Da allora, il 15 agosto di ogni anno, il Primo Ministro commemora l’indipendenza della nazione dai bastioni del Forte Rosso. Il Qutub (o Qutb) Minar fa parte del Complesso di Qutb, un insieme di monumenti antichi oggi sito Unesco a Mehraul, appena fuori Delhi. Gli edifici che compongono il Complesso vennero eretti durante il regno di Qutb-ud-din Aybak (1206-1210), il primo sovrano del Sultanato di Delhi, e durante il regno del suo successore Iltutmish (1210-1235), anche se non mancano costruzioni di regnanti dei secoli seguenti.
Il monumento più famoso è il Qutub Minar, vera meraviglia architettonica, costruito in arenaria rossa.
È il più alto minareto in mattoni del mondo e un importante esempio di architettura indo-islamica.
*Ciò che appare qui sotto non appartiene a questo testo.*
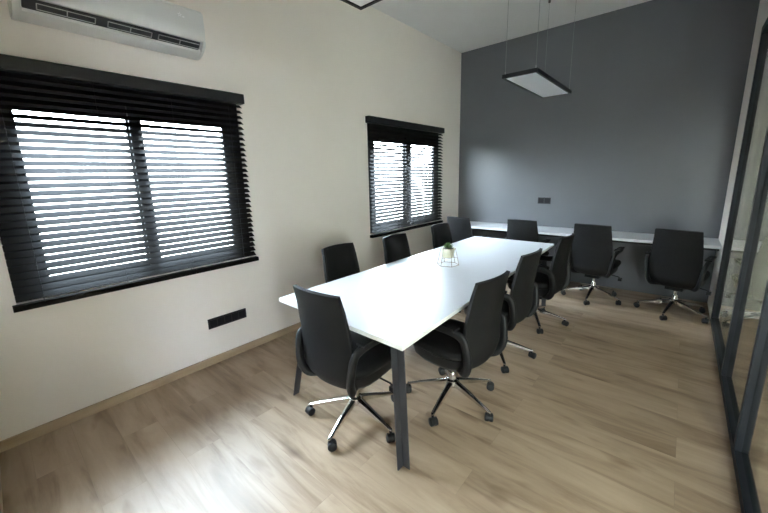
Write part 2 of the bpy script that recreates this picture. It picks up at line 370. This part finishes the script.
# ---------------------------------------------------------------- meeting table
TZ, TT = .742, .025
tb = thing('meeting_table', 'long white topped meeting table with folded dark steel legs', 'table', (1.385, 2.72, 0))
cn = [(.862-1.385, 1.236-2.72), (1.952-1.385, 1.213-2.72), (1.845-1.385, 4.225-2.72), (.880-1.385, 4.20-2.72)]
bm = bmesh.new()
v = [bm.verts.new((x, y, TZ-TT)) for x, y in cn] + [bm.verts.new((x, y, TZ)) for x, y in cn]
for i, q in enumerate(((3,2,1,0),(4,5,6,7),(0,1,5,4),(1,2,6,5),(2,3,7,6),(3,0,4,7))):
    f = bm.faces.new([v[k] for k in q]); f.material_index = 1 if i >= 2 else 0
link('tabletop', bm, [M['table_white'], M['table_edge']], tb)
def vleg(fx, fy, tx, ty, sx, sy):
    # folded V profile leg, the V opening towards the outside corner
    bm = bmesh.new(); w = .048; th = .005
    def ring(cx, cy, s, z):
        a = w*s; b = a-th
        return [bm.verts.new((p[0], p[1], z)) for p in ((cx - sx*a, cy), (cx - sx*a, cy - sy*a), (cx, cy - sy*a), (cx, cy - sy*b), (cx - sx*b, cy - sy*b), (cx - sx*b, cy))]
    R0 = ring(fx, fy, 1.0, 0); R1 = ring(tx, ty, 1.05, TZ-TT-.001)
    for i in range(6): bm.faces.new((R0[i], R0[(i+1) % 6], R1[(i+1) % 6], R1[i]))
    bm.faces.new((R0[0], R0[1], R0[4], R0[5])); bm.faces.new((R0[1], R0[2], R0[3], R0[4]))
    bm.faces.new((R1[5], R1[4], R1[1], R1[0])); bm.faces.new((R1[4], R1[3], R1[2], R1[1]))
    return bm
for sx, sy, k in ((-1, -1, 0), (1, -1, 1), (1, 1, 2), (-1, 1, 3)):
    cx, cy = cn[k]
    foot = {0: (.872-1.385, 1.252-2.72), 1: (1.950-1.385, 1.222-2.72)}.get(k, (cx - sx*.02, cy - sy*.03))
    link('leg', vleg(foot[0], foot[1], cx - sx*(.19 if k in (0, 3) else .05), cy - sy*(.03), sx, sy), M['leg_grey'], tb)
link('under_frame', boxes((-.40, .40, -1.40, -1.36, .690, TZ-TT-.001), (-.40, .40, 1.36, 1.40, .690, TZ-TT-.001), (-.40, -.36, -1.36, 1.36, .690, TZ-TT-.001), (.34, .38, -1.36, 1.36, .690, TZ-TT-.001)), M['frame_black'], tb)

# ---------------------------------------------------------------- office chairs
def grid_solid(bm, fn, nu, nv, thick):
    # fn(u,v) -> (point, normal) ; front surface plus back surface offset by thick
    F = []; B = []
    for i in range(nu+1):
        ra, rb = [], []
        for j in range(nv+1):
            p, n = fn(i/nu, j/nv); ra.append(bm.verts.new(p)); rb.append(bm.verts.new(Vector(p) + Vector(n)*thick))
        F.append(ra); B.append(rb)
    for i in range(nu):
        for j in range(nv):
            bm.faces.new((F[i][j], F[i+1][j], F[i+1][j+1], F[i][j+1])); bm.faces.new((B[i][j], B[i][j+1], B[i+1][j+1], B[i+1][j]))
    for i in range(nu):
        bm.faces.new((F[i][0], B[i][0], B[i+1][0], F[i+1][0])); bm.faces.new((F[i][nv], F[i+1][nv], B[i+1][nv], B[i][nv]))
    for j in range(nv):
        bm.faces.new((F[0][j], F[0][j+1], B[0][j+1], B[0][j])); bm.faces.new((F[nu][j], B[nu][j], B[nu][j+1], F[nu][j+1]))
def interp(tab, z):
    for (z0, a), (z1, b) in zip(tab, tab[1:]):
        if z <= z1:
            t = (z-z0)/(z1-z0); t = t*t*(3-2*t) if False else t
            return a + (b-a)*t
    return tab[-1][1]
TOPZ = .950
BW = [(.350, .165), (.375, .188), (.46, .200), (.60, .205), (.75, .198), (TOPZ, .180)]     # half width by height
BY = [(.350, -.185), (.385, -.225), (.44, -.248), (.56, -.250), (.68, -.256), (.80, -.277), (TOPZ, -.300)]   # depth by height
def back_fn(u, v):
    z = .350 + (TOPZ-.350)*v; s = 2*u-1
    x = interp(BW, z)*s; y = interp(BY, z) + .045*s*s*(1 if z < .85 else 1-.25*(z-.85)/.1)
    zc = z + (.006*(1-s*s) if v > .97 else 0)
    return (x, y, zc), Vector((0.25*s, -1, -.2)).normalized()
def make_chair():
    t = thing('office_chair', '', 'chair')
    bm = bmesh.new(); grid_solid(bm, back_fn, 12, 24, .022)
    bk = link('backrest', bm, M['back_mesh'], t, smooth=50, bevel=.005)
    # front padding of the backrest
    def pad_fn(u, v):
        (x, y, z), n = back_fn(.06+.88*u, .18+.79*v); e = min(1, 6*min(u, 1-u))*min(1, 6*min(v, 1-v)); return (x, y+.003+.022*e, z), n
    bm = bmesh.new(); grid_solid(bm, pad_fn, 12, 12, .004)
    link('padding', bm, M['leather'], bk, smooth=60)
    # seat cushion
    bm = bmesh.new(); n = 28
    def seat_ring(sc, z, droop):
        r = []
        for k in range(n):
            a = 2*PI*k/n; c, s = math.cos(a), math.sin(a)
            x = math.copysign(abs(c)**.45, c)*.235*sc; y = .03 + math.copysign(abs(s)**.5, s)*.245*sc
            zz = z - (droop*max(0, (y-.12)/.16)**2)
            r.append(bm.verts.new((x, y, zz)))
        return r
    rs = [seat_ring(*q) for q in ((.90, .425, .0), (.985, .437, .005), (1.0, .455, .012), (.985, .474, .018), (.93, .486, .024), (.6, .490, .02), (.25, .489, .0))]
    for A, B in zip(rs, rs[1:]):
        for k in range(n): bm.faces.new((A[k], A[(k+1) % n], B[(k+1) % n], B[k]))
    bm.faces.new(rs[0][::-1]); bm.faces.new(rs[-1])
    st = link('seat', bm, M['leather'], t, smooth=60)
    # tapering pan under the cushion
    bm = bmesh.new(); rr_ = []
    for sx, sy, z in ((.13, .13, .315), (.18, .18, .330), (.215, .215, .37), (.222, .235, .4255)):
        rr_.append([bm.verts.new((math.copysign(abs(math.cos(2*PI*k/24))**.6, math.cos(2*PI*k/24))*sx, .02+math.copysign(abs(math.sin(2*PI*k/24))**.6, math.sin(2*PI*k/24))*sy, z)) for k in range(24)])
    for A, B in zip(rr_, rr_[1:]):
        for k in range(24): bm.faces.new((A[k], A[(k+1) % 24], B[(k+1) % 24], B[k]))
    bm.faces.new(rr_[0][::-1]); bm.faces.new(rr_[-1])
    link('seat_pan', bm, M['plastic'], t, smooth=50)
    # cantilevered armrests: strap rising from the shell's lower corner, turning forward into the pad
    for sx in (-1, 1):
        ctl = [(.13, -.13, .350), (.180, -.200, .360), (.200, -.232, .395), (.212, -.250, .45), (.222, -.244, .54), (.231, -.226, .606), (.236, -.185, .630), (.240, -.12, .641), (.240, -.02, .641), (.238, .055, .636)]
        P = [Vector((x*sx, y, z)) for x, y, z in ctl]; P = [P[0]*2-P[1]] + P + [P[-1]*2-P[-2]]; pts = []
        for i in range(1, len(P)-2):
            p0, p1, p2, p3 = P[i-1:i+3]
            for tt in (0, .34, .67): pts.append(.5*((2*p1) + (p2-p0)*tt + (2*p0-5*p1+4*p2-p3)*tt*tt + (3*p1-p0-3*p2+p3)*tt**3))
        pts.append(P[-2])
        bm = bmesh.new(); tube(bm, pts, 0, n=12, rr=(.018, .028))
        ar = link('armrest', bm, M['plastic'], t, smooth=60)
        bm = bmesh.new(); prism(bm, [(.238*sx-.028, -.19), (.238*sx+.028, -.19), (.238*sx+.025, .075), (.238*sx-.025, .075)], 2, .655, .668)
        link('arm_pad', bm, M['leather'], ar, bevel=.006, smooth=True)
    # mechanism, lift, lever
    bm = boxes((-.075, .075, -.11, .13, .285, .318)); lathe(bm, [(.030, .26), (.036, .285), (.036, .2855)], 0, 0, 16)
    link('tilt_mechanism', bm, M['plastic'], t, bevel=.004)
    bm = bmesh.new(); tube(bm, [(.07, .05, .318), (.16, .06, .315), (.235, .07, .300), (.25, .075, .285)], .006); box(bm, .235, .27, .055, .095, .255, .287)
    link('height_lever', bm, M['plastic'], t, smooth=50)
    bm = bmesh.new(); lathe(bm, [(.0145, .10), (.0145, .272)], 0, 0, 16); lathe(bm, [(.027, .13), (.027, .205), (.023, .212)], 0, 0, 20)
    link('gas_lift', bm, M['chrome'], t, smooth=40)
    bm = bmesh.new(); lathe(bm, [(.030, .105), (.044, .110), (.046, .132), (.044, .153), (.030, .160)], 0, 0, 24)
    hub = link('base_hub', bm, M['chrome'], t, smooth=40)
    return t
def add_base(t, a0):
    for k in range(5):
        a = math.radians(a0 + 72*k); ca, sa = math.cos(a), math.sin(a)
        def P(r, z, s=0): return (ca*r - sa*s, sa*r + ca*s, z)
        bm = bmesh.new()
        secs = [(.035, .115, .152, .020), (.12, .100, .132, .016), (.22, .082, .105, .0135), (.30, .070, .080, .011), (.318, .070, .076, .009)]
        R = []
        for r, z0, z1, w in secs:
            R.append([bm.verts.new(P(r, z0, -w)), bm.verts.new(P(r, z0, w)), bm.verts.new(P(r, z1-.004, w)), bm.verts.new(P(r, z1, w*.45)), bm.verts.new(P(r, z1, -w*.45)), bm.verts.new(P(r, z1-.004, -w))])
        for A, B in zip(R, R[1:]):
            for i in range(6): bm.faces.new((A[i], A[(i+1) % 6], B[(i+1) % 6], B[i]))
        bm.faces.new(R[0][::-1]); bm.faces.new(R[-1])
        lg = link('base_leg', bm, M['chrome'], t, smooth=30)
        # twin-wheel caster with hood
        bm = bmesh.new(); c0 = Vector(P(.305, 0)); b = a + [0.9, 2.2, -.7, 1.6, .2][k]; d = Vector((math.cos(b), math.sin(b), 0)); ax = Vector((-d.y, d.x, 0))
        c = c0 + d*.012 + Vector((0, 0, .0265))
        for s in (-1, 1):
            cyl_between(bm, c + ax*s*.006, c + ax*s*.022, .0262, .0262, n=20); cyl_between(bm, c + ax*s*.022, c + ax*s*.026, .0262, .019, n=20)
        cyl_between(bm, c - ax*.006, c + ax*.006, .024, n=14)
        cyl_between(bm, c0 + Vector((0, 0, .045)), c0 + Vector((0, 0, .0698)), .0085, n=10)
        link('caster', bm, M['rubber'], lg, smooth=40)
def chair_variant(a0):
    t = make_chair(); add_base(t, a0); return t
# each chair: hub x, y, facing direction (degrees from +Y, counter-clockwise), world angle of one base leg, label
CH = [
 (1.432, 1.383,    2, 213, 'black office chair at the near end of the table, back to camera', 'ends'),
 (1.825, 1.945,   84, -84, 'black office chair on right side of table, nearest of the three', 'right'),
 (1.790, 2.740,   86,  20, 'black office chair on right side of table, middle of the three', 'right'),
 (1.830, 3.640,   86,  12, 'black office chair on right side of table, farthest of the three', 'right'),
 ( .885, 2.030,  -90,  30, 'black office chair on wall side of table, between the two windows', 'left'),
 ( .985, 2.720,  -90,  50, 'black office chair on wall side of table, middle of the three', 'left'),
 ( .960, 3.640,  -92,  10, 'black office chair on wall side of table, farthest of the three', 'left'),
 ( .540, 4.700,   -6,  20, 'leftmost black office chair at the wall desk, in the corner', 'desk'),
 (1.370, 4.820,   -1,  60, 'black office chair at the wall desk, behind the table end', 'desk'),
 (2.185, 4.790,   -5, -92, 'black office chair at the wall desk, second from the glass partition', 'desk'),
 (2.952, 4.770,  -10, -104, 'black office chair at the wall desk, beside the glass partition', 'desk'),
]
proto = make_chair()
first = True
for x, y, rz, a0, label, grp in CH:
    if first: t = proto; first = False
    else:
        t = copy_tree_src()
    if t is proto:
        def copy_tree_src():
            c = proto.copy(); C.objects.link(c)
            for ch in list(proto.children):
                if ch.name.split('.')[0] == 'base_leg': continue
                d = ch.copy(); C.objects.link(d); d.parent = c
                for g in ch.children:
                    e = g.copy(); C.objects.link(e); e.parent = d
            return c
    t.location = (x, y, 0); t.rotation_euler = (0, 0, math.radians(rz))
    t['label'] = label; t['category'] = 'chair'
    t['group'] = {'ends': 'office chairs around the meeting table', 'right': 'office chairs around the meeting table', 'left': 'office chairs around the meeting table', 'desk': 'office chairs along the wall desk'}[grp]
    add_base(t, a0 - rz)

# ---------------------------------------------------------------- wire planter on the table
pl = thing('wire_planter', 'small geometric brass wire stand holding a potted succulent on table', 'planter', (1.345, 2.70, TZ), math.radians(20))
def hexa(r, z, o=0): return [Vector((r*math.cos(PI/3*k+o), r*math.sin(PI/3*k+o), z)) for k in range(6)]
A, B, D_ = hexa(.098, .003), hexa(.066, .155), hexa(.048, .070)
bm = bmesh.new()
for k in range(6):
    cyl_between(bm, A[k], A[(k+1) % 6], .0022, n=6); cyl_between(bm, B[k], B[(k+1) % 6], .0022, n=6); cyl_between(bm, A[k], B[k], .0022, n=6)
    cyl_between(bm, D_[k], D_[(k+1) % 6], .0018, n=6)
    if k % 2 == 0: cyl_between(bm, D_[k], A[k]*.38 + B[k]*.62 - Vector((0, 0, .026)), .0018, n=6)
link('wire_frame', bm, M['gold'], pl, smooth=True)
bm = bmesh.new(); lathe(bm, [(.046, .073), (.052, .077), (.060, .155), (.058, .157), (.053, .150), (.020, .149)], 0, 0, 24)
pot = link('pot', bm, M['pot'], pl, smooth=40)
bm = bmesh.new(); lathe(bm, [(.052, .1495), (.050, .153), (.01, .155)], 0, 0, 18); link('soil', bm, M['soil'], pot)
bm = bmesh.new()
for ringn, (cnt, tilt, ln_, zb) in enumerate(((9, 1.15, .052, .155), (7, .75, .052, .158), (5, .35, .050, .160))):
    for k in range(cnt):
        a = 2*PI*k/cnt + ringn*.5 + random.uniform(-.15, .15); tl = tilt + random.uniform(-.1, .1)
        d = Vector((math.cos(a)*math.sin(tl), math.sin(a)*math.sin(tl), math.cos(tl))); s = Vector((-math.sin(a), math.cos(a), 0)); u = d.cross(s)
        b = Vector((math.cos(a)*.006, math.sin(a)*.006, zb)); prev = None
        for q, w in ((0, .004), (.4, .010), (.75, .008), (1, .0008)):
            c = b + d*ln_*q - u*(-.006*q*q); ring = [bm.verts.new(c + s*w), bm.verts.new(c + u*w*.35), bm.verts.new(c - s*w), bm.verts.new(c - u*w*.35)]
            if prev:
                for i in range(4): bm.faces.new((prev[i], prev[(i+1) % 4], ring[(i+1) % 4], ring[i]))
            prev = ring
link('succulent', bm, M['leaf'], pl, smooth=True)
È alto 72,5 metri, con una base larga 14,3 metri ed una sommità di 2,7 metri.
Gli studiosi ancora oggi si interrogano sul perché sia stato costruito questo minareto, oltre naturalmente che per la chiamata dei fedeli alla preghiera da parte del muezzin, qui nell’attigua moschea di di Quwwat-ul-Islam.
Tra le teorie, qualcuno pensa che sia stato costruito o come torre per festeggiare una vittoria, o come monumento all’Islam o, ancora, come torre d’avvistamento a scopo difensivo.
Anche sul nome del minareto esistono varie opinioni: alcuni storici credono che Qutb Minar derivi dal nome dal sultano Qutb-ud-din Aibak, mentre altri sostengono che sia il nome in onore di Khwaja Qutb-ud-din Bakhtiar Kaki, un santo originario di Baghdad che visse a lungo in India e fu molto venerato dalla popolazione.
Nel complesso di Qutb c’è un’altra meraviglia, la Colonna di Ashoka.
È una delle curiosità metallurgiche più famose del mondo: costituita al 98% di ferro, è una colonna alta 7,21 metri e pesante oltre sei tonnellate, eretta da Chandragupta II Vikramaditya (375 – 414), durante l’impero Gupta che regnò sull’India settentrionale fra il IV e il VI secolo d.C.
Sulla colonna è presente un’iscrizione che spiega la sua costruzione in onore di Vishnu – come mostra il Garuda, che di Vishnu è il veicolo, posto sulla sommità – e alla memoria dello stesso re Chandragupta II.
Quando Qutb-ud-din Aybak distrusse i templi preesistenti per erigere il Qutb Minar e la moschea Quwwat-ul-Islam, la colonna di Ashoka fu l’unica parte di quei templi che venne lasciata intatta; la moschea stessa si sviluppò intorno alla colonna, che ha sempre destato curiosità poiché, nonostante il clima monsonico, ha resistito alla corrosione per 1600 anni.
Recenti studi hanno scoperto che questo è stato possibile grazie ad un sottilissimo strato di ossido generato dalle particolare lega ricca di fosforo.